Şahin ve ark. (2005) pomzanın, çilek bitkisinin gelişimi ve toprağın fiziksel özellikleri üzerine ıslah edici etkisini araştırmışlardır. Pomzayı, 2-4 mm ve 4-8 mm tane boyutlarında ve % 15, 30 ve 45 oranlarında toprağa eklemişlerdir. Bitkide; yaprak sayısı, yaprak alanı, kuru ve yaş kök ağırlıkları ölçmüşler ve en iyi bitki gelişimi 4-8 mm boyutunda % 45 pomza içeren saksıda elde edildiğini rapor etmişlerdir.

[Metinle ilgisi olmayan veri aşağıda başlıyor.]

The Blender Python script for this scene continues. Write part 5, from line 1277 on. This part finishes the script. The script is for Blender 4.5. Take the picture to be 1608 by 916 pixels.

Şahin ve ark. (2006) bahçe kültürü ortamında toprağa eklenen pomzanın, toprağın fiziksel özelliklerine etkisini incelemişlerdir. Sonuçlara göre pomzanın artan oranı ve artan boyutuna göre toplam gözenekliliğin arttığını tespit etmişlerdir. Yüzde (%) 50 pomza uygulamasında makroporlardaki (>100 μm çap) artış birinci ve ikinci toprak için sırasıyla: % 98,2 ve % 70,3 olduğunu, hacim yoğunluğunda ise % 24,8 ve % 21,0 olduğunu ve su geçirgenliği için önemli olan mesoporların (30-100 μm çap) birinci toprakta pomza uygulanmasıyla belirgin olarak azalırken ikinci toprak için belirgin bir değişiklik tespit edilememiş olduğunu ifade etmişlerdir.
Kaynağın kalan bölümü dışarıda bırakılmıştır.